§ Requirements: Begin at the first line below and copy each line exactly, ending with the line where "v = ray(px, py);" appears.

§ Data segment:
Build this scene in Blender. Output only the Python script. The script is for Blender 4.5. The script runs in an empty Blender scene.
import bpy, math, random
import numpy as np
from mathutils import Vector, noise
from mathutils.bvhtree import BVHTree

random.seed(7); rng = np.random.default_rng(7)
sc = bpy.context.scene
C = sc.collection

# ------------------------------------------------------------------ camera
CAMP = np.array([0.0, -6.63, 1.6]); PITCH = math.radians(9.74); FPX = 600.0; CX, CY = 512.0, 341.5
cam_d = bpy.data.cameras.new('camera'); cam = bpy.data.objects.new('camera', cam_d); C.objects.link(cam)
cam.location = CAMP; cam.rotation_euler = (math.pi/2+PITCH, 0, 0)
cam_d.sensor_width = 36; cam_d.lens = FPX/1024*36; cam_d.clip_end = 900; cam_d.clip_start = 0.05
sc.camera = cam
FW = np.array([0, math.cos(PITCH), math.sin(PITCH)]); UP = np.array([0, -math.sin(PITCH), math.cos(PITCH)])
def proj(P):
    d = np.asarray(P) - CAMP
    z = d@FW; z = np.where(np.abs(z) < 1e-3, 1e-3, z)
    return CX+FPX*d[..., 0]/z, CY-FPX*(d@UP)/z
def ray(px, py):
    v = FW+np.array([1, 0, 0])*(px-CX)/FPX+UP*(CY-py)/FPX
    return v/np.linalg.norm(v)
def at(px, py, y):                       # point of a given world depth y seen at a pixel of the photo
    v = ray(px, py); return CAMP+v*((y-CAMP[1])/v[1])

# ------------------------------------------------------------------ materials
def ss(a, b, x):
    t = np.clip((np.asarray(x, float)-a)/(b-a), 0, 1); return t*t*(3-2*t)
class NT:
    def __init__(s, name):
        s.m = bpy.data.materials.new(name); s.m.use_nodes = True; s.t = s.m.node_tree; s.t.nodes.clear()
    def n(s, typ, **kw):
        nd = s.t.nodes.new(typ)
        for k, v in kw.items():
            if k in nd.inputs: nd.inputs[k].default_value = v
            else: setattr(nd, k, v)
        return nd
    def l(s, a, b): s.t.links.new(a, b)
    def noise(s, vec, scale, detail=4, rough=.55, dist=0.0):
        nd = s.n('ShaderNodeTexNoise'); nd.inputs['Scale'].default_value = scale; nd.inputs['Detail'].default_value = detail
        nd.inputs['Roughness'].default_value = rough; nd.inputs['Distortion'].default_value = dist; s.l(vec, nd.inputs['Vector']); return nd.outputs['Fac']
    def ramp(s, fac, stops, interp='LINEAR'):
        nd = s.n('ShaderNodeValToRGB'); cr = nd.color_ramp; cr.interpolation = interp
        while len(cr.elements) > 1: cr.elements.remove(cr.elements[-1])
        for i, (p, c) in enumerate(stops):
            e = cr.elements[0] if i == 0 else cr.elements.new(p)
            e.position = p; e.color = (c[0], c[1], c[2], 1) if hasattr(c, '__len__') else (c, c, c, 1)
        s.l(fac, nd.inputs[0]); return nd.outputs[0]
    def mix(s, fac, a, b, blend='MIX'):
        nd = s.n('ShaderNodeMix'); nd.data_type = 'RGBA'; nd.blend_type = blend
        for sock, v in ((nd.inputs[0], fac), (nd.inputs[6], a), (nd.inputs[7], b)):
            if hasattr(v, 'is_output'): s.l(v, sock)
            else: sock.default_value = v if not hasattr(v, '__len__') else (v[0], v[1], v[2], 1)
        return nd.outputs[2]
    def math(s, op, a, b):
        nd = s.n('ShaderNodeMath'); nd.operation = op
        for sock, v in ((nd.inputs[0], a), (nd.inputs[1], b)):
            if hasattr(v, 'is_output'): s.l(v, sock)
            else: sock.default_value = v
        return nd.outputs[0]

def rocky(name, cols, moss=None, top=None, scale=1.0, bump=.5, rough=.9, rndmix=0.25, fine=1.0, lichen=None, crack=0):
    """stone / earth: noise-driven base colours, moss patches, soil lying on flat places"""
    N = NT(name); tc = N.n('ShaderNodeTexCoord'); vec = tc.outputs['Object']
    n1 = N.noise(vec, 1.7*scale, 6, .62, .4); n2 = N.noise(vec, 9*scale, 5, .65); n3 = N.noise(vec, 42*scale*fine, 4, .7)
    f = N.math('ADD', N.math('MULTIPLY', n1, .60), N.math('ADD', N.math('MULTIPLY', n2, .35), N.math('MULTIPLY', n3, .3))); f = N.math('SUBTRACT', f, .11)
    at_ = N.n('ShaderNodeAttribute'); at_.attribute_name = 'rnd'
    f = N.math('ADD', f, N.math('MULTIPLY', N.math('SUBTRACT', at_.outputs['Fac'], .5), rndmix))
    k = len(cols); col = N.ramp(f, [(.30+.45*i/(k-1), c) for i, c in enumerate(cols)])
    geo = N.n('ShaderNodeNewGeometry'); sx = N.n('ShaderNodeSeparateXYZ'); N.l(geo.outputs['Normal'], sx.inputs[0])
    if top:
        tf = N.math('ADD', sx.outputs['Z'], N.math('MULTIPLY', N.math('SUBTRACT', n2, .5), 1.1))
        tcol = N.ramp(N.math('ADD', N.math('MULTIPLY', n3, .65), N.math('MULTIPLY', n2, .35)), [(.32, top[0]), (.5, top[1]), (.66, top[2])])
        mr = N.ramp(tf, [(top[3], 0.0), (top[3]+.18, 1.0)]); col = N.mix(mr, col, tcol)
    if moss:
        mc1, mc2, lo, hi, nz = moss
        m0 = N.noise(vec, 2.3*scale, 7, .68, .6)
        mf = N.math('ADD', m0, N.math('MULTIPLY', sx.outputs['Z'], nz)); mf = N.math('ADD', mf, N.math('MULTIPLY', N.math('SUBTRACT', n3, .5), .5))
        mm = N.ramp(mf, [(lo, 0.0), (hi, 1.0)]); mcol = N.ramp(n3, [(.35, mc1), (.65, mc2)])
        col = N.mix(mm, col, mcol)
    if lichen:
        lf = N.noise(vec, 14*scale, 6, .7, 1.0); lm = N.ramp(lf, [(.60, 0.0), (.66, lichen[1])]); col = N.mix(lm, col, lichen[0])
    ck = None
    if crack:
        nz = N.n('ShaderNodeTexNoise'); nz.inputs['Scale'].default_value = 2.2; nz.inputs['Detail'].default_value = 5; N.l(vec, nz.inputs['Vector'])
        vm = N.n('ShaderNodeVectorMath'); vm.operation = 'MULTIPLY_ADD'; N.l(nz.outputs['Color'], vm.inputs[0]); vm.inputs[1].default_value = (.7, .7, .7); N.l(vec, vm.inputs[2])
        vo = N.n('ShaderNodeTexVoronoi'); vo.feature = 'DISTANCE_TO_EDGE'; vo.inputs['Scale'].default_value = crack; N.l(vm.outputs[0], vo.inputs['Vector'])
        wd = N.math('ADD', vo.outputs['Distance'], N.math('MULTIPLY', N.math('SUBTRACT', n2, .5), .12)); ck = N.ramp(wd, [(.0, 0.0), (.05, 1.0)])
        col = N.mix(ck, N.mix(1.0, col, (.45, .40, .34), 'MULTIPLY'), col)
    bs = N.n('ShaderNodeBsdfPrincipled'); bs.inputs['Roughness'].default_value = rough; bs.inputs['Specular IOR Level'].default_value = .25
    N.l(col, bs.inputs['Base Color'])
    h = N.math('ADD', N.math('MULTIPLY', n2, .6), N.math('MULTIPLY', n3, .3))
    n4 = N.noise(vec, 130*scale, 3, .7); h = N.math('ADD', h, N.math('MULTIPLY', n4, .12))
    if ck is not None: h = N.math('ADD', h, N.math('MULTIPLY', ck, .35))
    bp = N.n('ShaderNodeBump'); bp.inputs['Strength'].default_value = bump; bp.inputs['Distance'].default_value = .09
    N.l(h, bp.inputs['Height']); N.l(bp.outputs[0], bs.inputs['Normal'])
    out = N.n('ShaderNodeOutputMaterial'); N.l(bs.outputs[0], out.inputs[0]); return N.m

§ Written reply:
Build this scene in Blender. Output only the Python script. The script is for Blender 4.5. The script runs in an empty Blender scene.
import bpy, math, random
import numpy as np
from mathutils import Vector, noise
from mathutils.bvhtree import BVHTree

random.seed(7); rng = np.random.default_rng(7)
sc = bpy.context.scene
C = sc.collection

# ------------------------------------------------------------------ camera
CAMP = np.array([0.0, -6.63, 1.6]); PITCH = math.radians(9.74); FPX = 600.0; CX, CY = 512.0, 341.5
cam_d = bpy.data.cameras.new('camera'); cam = bpy.data.objects.new('camera', cam_d); C.objects.link(cam)
cam.location = CAMP; cam.rotation_euler = (math.pi/2+PITCH, 0, 0)
cam_d.sensor_width = 36; cam_d.lens = FPX/1024*36; cam_d.clip_end = 900; cam_d.clip_start = 0.05
sc.camera = cam
FW = np.array([0, math.cos(PITCH), math.sin(PITCH)]); UP = np.array([0, -math.sin(PITCH), math.cos(PITCH)])
def proj(P):
    d = np.asarray(P) - CAMP
    z = d@FW; z = np.where(np.abs(z) < 1e-3, 1e-3, z)
    return CX+FPX*d[..., 0]/z, CY-FPX*(d@UP)/z
def ray(px, py):
    v = FW+np.array([1, 0, 0])*(px-CX)/FPX+UP*(CY-py)/FPX
    return v/np.linalg.norm(v)
def at(px, py, y):                       # point of a given world depth y seen at a pixel of the photo
    v = ray(px, py); return CAMP+v*((y-CAMP[1])/v[1])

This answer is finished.